[Task goal] Your answer should consist only of the lines below from the one with "Keep writing the" through the one with "o.matrix_local = mat_", copied exactly.
--- START Data in this exercise ---
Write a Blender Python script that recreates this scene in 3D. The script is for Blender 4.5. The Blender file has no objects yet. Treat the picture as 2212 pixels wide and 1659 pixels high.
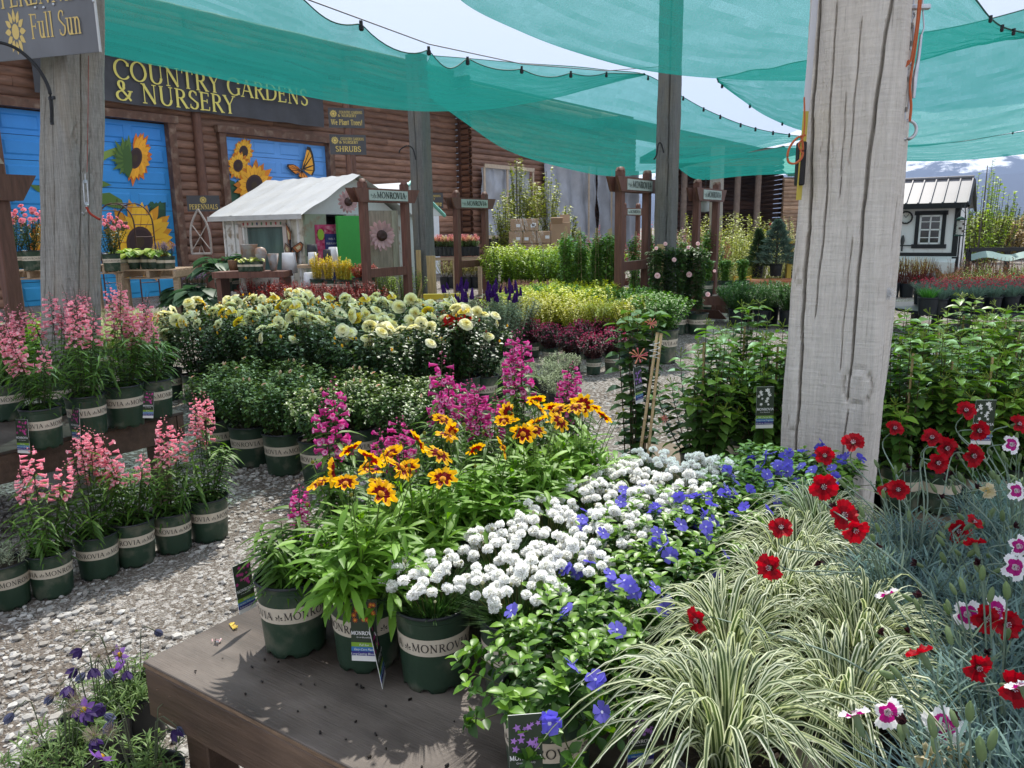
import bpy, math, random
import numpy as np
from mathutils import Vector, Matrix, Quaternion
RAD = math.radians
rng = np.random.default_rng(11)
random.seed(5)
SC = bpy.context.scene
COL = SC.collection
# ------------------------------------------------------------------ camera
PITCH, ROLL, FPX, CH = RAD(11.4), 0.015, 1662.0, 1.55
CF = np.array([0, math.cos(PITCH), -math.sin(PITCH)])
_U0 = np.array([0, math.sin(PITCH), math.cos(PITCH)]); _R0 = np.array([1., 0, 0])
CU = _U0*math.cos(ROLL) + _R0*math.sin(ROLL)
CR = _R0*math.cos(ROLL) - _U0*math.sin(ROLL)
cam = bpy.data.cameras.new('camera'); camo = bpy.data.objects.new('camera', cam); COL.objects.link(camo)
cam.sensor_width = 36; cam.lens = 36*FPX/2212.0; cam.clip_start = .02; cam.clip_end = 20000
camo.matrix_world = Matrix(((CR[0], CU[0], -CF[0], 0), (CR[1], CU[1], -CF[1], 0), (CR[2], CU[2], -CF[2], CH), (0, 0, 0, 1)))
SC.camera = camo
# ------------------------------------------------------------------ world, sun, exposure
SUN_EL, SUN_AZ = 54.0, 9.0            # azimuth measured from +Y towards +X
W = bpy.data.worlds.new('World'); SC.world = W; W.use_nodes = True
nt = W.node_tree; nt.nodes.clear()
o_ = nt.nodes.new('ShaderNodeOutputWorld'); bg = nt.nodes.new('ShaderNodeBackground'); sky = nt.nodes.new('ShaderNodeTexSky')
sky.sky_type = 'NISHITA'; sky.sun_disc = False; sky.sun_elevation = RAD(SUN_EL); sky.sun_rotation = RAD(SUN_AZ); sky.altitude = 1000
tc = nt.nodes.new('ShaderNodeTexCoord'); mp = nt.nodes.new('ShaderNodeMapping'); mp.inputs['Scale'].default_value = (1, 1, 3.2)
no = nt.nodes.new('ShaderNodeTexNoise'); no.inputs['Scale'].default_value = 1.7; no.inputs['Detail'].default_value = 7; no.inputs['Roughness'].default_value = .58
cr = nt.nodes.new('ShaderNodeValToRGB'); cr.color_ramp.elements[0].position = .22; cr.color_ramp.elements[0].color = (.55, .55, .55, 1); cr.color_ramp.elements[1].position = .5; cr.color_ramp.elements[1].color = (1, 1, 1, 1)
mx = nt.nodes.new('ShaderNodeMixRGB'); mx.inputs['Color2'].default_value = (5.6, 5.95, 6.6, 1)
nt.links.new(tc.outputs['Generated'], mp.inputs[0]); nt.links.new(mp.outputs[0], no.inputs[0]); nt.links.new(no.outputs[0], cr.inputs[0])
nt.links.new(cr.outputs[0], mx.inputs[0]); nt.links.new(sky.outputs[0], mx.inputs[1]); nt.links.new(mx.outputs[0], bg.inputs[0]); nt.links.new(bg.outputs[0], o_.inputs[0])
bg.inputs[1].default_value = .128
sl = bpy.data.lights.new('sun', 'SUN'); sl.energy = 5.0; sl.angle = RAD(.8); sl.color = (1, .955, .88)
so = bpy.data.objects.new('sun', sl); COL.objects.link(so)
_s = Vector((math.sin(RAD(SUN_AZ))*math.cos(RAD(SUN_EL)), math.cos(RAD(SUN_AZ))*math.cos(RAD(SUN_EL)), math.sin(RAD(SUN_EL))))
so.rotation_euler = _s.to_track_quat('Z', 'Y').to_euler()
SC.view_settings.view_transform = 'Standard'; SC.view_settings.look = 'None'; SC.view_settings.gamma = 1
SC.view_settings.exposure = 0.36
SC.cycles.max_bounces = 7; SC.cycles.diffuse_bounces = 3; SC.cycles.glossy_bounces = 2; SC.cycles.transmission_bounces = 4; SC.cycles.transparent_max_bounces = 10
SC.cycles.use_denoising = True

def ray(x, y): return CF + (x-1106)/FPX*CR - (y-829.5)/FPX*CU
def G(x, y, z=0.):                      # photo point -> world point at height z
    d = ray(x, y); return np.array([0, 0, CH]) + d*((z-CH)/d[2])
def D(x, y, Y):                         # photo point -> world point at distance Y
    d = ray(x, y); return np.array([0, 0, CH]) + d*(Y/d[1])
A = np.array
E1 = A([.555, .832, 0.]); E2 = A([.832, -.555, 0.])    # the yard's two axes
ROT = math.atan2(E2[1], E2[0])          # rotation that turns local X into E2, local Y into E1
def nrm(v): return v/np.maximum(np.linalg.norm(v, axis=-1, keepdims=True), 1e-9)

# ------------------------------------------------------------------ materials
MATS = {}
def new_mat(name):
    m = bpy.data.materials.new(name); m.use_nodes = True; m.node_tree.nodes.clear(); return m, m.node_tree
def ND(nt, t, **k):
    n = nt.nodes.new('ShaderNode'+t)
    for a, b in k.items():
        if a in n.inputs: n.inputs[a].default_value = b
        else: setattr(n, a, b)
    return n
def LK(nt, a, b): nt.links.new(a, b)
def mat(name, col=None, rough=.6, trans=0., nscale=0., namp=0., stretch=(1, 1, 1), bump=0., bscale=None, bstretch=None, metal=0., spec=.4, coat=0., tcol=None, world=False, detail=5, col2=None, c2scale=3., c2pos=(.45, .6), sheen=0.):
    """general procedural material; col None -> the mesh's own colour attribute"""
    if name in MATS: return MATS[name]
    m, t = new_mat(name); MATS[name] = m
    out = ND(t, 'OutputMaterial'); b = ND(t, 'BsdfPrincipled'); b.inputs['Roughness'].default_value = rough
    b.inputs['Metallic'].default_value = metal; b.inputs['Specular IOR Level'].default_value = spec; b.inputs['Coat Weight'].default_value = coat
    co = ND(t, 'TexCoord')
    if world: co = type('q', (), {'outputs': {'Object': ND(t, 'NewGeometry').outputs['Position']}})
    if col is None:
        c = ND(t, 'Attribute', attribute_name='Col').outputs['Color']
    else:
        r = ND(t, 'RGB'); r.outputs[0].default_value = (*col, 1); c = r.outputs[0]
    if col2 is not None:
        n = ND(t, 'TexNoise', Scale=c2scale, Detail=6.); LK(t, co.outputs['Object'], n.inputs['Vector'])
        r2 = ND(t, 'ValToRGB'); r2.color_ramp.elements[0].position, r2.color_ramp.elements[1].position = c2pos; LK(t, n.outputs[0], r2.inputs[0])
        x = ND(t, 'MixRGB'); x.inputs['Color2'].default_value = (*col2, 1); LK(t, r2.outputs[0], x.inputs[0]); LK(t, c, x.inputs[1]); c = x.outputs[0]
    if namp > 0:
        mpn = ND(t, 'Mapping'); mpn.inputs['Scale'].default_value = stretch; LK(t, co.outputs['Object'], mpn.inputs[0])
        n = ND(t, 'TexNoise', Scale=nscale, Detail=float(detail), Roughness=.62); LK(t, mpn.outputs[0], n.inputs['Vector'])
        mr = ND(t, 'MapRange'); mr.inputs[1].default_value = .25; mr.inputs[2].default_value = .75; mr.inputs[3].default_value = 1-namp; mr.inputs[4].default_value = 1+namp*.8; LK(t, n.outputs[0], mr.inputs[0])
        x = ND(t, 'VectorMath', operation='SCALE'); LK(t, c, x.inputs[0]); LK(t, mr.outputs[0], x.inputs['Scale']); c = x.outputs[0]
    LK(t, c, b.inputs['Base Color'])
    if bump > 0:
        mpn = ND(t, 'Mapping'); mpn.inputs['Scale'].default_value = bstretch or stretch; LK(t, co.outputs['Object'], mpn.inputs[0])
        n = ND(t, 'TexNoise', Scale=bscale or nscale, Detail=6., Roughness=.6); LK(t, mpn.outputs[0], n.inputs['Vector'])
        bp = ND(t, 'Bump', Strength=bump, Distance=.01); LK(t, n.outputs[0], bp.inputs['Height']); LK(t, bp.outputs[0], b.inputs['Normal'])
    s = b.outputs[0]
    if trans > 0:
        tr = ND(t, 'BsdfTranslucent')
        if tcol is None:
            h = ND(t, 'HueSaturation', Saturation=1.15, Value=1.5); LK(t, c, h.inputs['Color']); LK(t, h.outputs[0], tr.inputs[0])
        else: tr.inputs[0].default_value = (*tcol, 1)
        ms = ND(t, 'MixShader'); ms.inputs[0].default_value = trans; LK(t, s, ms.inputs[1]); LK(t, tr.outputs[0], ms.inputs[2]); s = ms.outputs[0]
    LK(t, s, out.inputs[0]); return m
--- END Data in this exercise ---
--- START Data in this exercise ---
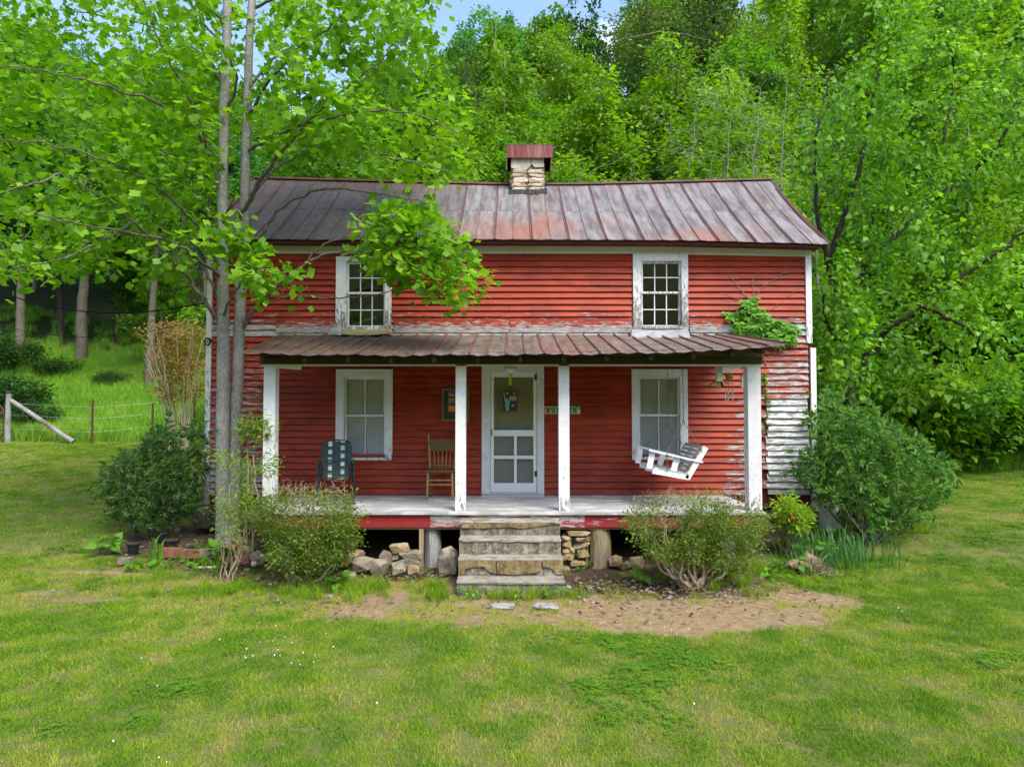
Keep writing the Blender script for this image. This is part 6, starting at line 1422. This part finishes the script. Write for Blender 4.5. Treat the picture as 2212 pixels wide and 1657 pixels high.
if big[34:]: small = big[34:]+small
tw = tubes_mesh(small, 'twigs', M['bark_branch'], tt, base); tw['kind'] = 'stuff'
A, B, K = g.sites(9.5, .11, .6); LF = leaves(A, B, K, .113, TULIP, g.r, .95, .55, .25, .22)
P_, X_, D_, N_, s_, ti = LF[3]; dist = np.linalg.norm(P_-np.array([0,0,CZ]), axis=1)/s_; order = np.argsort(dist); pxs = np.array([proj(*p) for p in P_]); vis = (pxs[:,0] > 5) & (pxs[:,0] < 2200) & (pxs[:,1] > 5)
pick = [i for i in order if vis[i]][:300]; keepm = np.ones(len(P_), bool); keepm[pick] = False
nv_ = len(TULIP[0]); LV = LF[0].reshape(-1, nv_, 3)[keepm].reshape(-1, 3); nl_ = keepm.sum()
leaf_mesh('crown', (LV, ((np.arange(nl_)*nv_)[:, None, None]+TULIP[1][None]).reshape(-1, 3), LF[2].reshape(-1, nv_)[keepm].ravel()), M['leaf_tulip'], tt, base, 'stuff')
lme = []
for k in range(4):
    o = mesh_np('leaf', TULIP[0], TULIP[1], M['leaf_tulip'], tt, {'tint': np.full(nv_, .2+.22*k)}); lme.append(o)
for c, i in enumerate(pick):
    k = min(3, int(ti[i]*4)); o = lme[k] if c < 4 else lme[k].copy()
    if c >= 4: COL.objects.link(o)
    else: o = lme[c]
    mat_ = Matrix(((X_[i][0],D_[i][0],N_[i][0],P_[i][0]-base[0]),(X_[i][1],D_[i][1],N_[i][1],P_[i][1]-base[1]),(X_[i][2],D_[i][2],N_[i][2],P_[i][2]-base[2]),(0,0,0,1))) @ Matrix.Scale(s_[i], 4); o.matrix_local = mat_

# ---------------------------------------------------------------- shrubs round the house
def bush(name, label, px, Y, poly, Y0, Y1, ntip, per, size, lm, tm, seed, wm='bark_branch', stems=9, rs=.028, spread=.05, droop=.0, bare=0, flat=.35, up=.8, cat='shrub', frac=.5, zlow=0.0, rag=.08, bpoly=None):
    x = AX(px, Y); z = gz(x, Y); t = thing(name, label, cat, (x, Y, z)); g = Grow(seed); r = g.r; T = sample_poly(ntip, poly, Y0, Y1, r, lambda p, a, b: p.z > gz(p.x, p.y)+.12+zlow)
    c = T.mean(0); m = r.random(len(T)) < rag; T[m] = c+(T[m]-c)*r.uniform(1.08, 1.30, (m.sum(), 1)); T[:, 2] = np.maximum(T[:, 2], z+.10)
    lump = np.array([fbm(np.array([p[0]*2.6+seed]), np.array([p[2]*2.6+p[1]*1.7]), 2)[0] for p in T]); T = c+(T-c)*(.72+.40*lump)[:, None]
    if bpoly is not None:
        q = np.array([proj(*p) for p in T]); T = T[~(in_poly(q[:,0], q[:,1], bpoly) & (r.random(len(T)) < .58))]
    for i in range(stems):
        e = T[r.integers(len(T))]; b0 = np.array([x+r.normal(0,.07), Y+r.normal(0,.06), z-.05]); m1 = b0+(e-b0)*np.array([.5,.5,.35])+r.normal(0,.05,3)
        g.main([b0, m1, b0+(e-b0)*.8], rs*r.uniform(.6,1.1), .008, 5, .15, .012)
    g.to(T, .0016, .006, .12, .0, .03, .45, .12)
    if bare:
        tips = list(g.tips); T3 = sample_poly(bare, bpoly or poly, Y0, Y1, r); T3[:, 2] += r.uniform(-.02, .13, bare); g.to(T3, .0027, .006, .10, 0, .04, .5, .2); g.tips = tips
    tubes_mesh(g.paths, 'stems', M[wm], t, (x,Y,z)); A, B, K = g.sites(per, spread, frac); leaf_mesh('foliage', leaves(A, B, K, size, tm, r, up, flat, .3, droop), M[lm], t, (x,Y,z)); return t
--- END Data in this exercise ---
--- START Data in this exercise ---
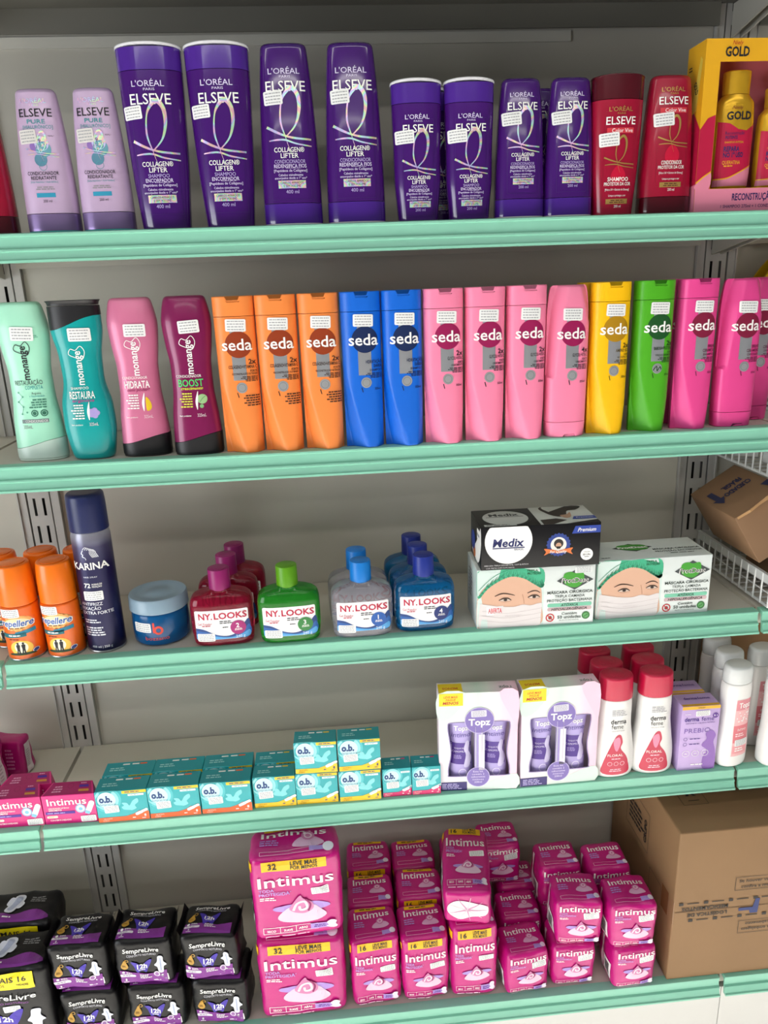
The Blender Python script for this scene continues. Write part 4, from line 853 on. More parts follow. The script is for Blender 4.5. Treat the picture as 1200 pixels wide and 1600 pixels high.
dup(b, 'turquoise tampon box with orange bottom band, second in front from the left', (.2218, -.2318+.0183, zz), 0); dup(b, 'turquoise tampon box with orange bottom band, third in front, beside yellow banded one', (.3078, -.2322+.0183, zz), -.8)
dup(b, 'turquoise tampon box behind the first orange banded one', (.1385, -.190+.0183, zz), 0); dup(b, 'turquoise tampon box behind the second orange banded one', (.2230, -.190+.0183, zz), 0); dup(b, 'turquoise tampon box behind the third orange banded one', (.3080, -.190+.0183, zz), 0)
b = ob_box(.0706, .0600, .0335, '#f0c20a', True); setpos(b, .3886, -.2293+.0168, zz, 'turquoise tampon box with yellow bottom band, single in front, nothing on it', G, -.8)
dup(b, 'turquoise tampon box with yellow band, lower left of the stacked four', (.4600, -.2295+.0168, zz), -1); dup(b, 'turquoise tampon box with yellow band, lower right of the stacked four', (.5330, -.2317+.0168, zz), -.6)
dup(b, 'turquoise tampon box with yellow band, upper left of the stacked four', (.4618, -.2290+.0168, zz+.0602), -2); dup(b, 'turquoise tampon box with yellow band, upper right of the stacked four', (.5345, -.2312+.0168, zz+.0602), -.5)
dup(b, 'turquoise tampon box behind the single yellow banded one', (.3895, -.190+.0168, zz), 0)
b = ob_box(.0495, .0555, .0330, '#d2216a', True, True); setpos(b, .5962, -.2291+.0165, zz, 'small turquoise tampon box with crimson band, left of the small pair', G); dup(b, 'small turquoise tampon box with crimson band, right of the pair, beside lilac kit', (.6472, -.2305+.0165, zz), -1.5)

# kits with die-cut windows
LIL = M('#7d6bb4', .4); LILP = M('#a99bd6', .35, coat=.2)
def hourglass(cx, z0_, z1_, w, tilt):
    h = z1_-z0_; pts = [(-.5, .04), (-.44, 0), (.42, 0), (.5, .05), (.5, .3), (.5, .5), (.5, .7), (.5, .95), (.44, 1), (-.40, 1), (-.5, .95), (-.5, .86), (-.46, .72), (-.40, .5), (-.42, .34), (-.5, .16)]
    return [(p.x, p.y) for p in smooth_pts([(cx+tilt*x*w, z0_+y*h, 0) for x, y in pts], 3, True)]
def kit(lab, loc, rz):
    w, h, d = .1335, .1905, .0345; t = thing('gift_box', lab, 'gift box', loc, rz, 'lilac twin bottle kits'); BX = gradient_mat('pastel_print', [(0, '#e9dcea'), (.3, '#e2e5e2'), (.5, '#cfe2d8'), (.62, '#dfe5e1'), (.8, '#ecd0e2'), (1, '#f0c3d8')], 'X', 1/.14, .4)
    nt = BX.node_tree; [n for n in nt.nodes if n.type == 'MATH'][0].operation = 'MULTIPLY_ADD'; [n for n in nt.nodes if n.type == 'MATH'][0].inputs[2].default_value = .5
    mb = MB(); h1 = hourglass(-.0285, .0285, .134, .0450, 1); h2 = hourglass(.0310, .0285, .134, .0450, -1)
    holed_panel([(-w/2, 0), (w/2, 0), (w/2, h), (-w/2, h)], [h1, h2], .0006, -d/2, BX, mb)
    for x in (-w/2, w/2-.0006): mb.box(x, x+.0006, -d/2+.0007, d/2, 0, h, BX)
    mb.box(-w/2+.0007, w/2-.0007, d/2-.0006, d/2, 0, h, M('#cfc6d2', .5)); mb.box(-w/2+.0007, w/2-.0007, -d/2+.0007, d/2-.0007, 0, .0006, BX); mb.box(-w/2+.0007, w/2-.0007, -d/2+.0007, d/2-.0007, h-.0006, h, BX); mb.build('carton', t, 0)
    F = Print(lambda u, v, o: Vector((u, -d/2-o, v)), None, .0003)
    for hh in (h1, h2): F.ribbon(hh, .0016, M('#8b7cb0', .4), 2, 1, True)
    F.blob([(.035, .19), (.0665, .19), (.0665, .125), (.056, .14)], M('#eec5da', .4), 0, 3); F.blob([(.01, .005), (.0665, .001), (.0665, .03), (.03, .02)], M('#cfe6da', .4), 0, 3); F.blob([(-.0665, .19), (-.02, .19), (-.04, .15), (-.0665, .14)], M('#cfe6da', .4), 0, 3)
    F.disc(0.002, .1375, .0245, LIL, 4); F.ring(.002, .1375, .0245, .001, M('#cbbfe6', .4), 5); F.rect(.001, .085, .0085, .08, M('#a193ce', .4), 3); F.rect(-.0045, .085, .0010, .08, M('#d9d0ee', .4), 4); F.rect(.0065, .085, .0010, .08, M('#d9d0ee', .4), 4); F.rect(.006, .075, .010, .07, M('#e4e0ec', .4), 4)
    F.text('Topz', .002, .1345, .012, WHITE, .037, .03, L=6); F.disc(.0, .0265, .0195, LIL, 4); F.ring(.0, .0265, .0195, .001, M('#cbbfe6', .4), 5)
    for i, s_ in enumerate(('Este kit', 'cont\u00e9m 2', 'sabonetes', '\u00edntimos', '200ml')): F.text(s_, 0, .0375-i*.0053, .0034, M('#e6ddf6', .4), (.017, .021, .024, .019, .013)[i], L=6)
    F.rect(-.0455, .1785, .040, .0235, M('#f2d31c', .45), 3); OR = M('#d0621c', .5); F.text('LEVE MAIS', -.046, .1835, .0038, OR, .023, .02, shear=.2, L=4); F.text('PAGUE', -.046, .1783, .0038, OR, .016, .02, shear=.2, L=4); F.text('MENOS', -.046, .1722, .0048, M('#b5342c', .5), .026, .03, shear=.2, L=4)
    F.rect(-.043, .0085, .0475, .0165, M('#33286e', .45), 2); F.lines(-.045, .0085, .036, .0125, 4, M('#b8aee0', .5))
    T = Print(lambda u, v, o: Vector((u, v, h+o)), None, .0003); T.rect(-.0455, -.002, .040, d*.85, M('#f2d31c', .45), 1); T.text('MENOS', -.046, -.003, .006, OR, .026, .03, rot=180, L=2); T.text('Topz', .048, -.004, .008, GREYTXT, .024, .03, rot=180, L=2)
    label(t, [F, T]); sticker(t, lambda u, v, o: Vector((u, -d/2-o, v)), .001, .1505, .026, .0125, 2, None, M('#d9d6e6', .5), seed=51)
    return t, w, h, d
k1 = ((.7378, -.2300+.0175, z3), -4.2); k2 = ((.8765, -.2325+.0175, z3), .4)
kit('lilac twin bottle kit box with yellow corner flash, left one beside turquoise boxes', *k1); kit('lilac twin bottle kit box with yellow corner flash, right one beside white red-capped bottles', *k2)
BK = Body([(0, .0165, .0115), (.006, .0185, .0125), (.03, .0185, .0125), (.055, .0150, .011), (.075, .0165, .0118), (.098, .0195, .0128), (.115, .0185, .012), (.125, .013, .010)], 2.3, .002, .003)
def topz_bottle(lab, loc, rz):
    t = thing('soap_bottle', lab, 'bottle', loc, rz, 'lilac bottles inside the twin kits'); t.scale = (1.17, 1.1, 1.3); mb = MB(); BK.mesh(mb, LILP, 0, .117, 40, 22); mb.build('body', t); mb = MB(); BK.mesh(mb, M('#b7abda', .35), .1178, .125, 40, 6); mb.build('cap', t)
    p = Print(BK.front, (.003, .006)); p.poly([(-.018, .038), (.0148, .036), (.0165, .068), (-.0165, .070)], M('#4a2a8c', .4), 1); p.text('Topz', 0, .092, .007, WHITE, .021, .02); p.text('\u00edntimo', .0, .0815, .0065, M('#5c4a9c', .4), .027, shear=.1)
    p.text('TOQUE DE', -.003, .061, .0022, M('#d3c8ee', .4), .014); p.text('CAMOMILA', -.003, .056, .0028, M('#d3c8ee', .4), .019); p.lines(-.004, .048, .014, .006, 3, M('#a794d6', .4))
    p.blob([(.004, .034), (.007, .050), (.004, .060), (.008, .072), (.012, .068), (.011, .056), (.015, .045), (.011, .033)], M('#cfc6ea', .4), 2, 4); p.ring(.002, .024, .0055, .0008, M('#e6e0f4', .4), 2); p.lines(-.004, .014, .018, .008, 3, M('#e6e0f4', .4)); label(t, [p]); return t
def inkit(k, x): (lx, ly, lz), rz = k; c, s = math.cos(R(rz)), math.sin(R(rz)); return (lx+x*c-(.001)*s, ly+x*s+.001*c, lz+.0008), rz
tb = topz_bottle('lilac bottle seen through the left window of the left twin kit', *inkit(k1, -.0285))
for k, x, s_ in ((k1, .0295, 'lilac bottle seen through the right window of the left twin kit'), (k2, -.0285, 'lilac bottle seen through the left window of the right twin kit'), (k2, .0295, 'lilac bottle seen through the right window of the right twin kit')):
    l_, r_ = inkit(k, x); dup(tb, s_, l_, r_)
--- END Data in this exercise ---
[Result of this exercise]
Keep writing the Blender script for this image. This is part 6, starting at line 1422. This part finishes the script. Write for Blender 4.5. Treat the picture as 2212 pixels wide and 1657 pixels high.
if big[34:]: small = big[34:]+small
tw = tubes_mesh(small, 'twigs', M['bark_branch'], tt, base); tw['kind'] = 'stuff'
A, B, K = g.sites(9.5, .11, .6); LF = leaves(A, B, K, .113, TULIP, g.r, .95, .55, .25, .22)
P_, X_, D_, N_, s_, ti = LF[3]; dist = np.linalg.norm(P_-np.array([0,0,CZ]), axis=1)/s_; order = np.argsort(dist); pxs = np.array([proj(*p) for p in P_]); vis = (pxs[:,0] > 5) & (pxs[:,0] < 2200) & (pxs[:,1] > 5)
pick = [i for i in order if vis[i]][:300]; keepm = np.ones(len(P_), bool); keepm[pick] = False
nv_ = len(TULIP[0]); LV = LF[0].reshape(-1, nv_, 3)[keepm].reshape(-1, 3); nl_ = keepm.sum()
leaf_mesh('crown', (LV, ((np.arange(nl_)*nv_)[:, None, None]+TULIP[1][None]).reshape(-1, 3), LF[2].reshape(-1, nv_)[keepm].ravel()), M['leaf_tulip'], tt, base, 'stuff')
lme = []
for k in range(4):
    o = mesh_np('leaf', TULIP[0], TULIP[1], M['leaf_tulip'], tt, {'tint': np.full(nv_, .2+.22*k)}); lme.append(o)
for c, i in enumerate(pick):
    k = min(3, int(ti[i]*4)); o = lme[k] if c < 4 else lme[k].copy()
    if c >= 4: COL.objects.link(o)
    else: o = lme[c]
    mat_ = Matrix(((X_[i][0],D_[i][0],N_[i][0],P_[i][0]-base[0]),(X_[i][1],D_[i][1],N_[i][1],P_[i][1]-base[1]),(X_[i][2],D_[i][2],N_[i][2],P_[i][2]-base[2]),(0,0,0,1))) @ Matrix.Scale(s_[i], 4); o.matrix_local = mat_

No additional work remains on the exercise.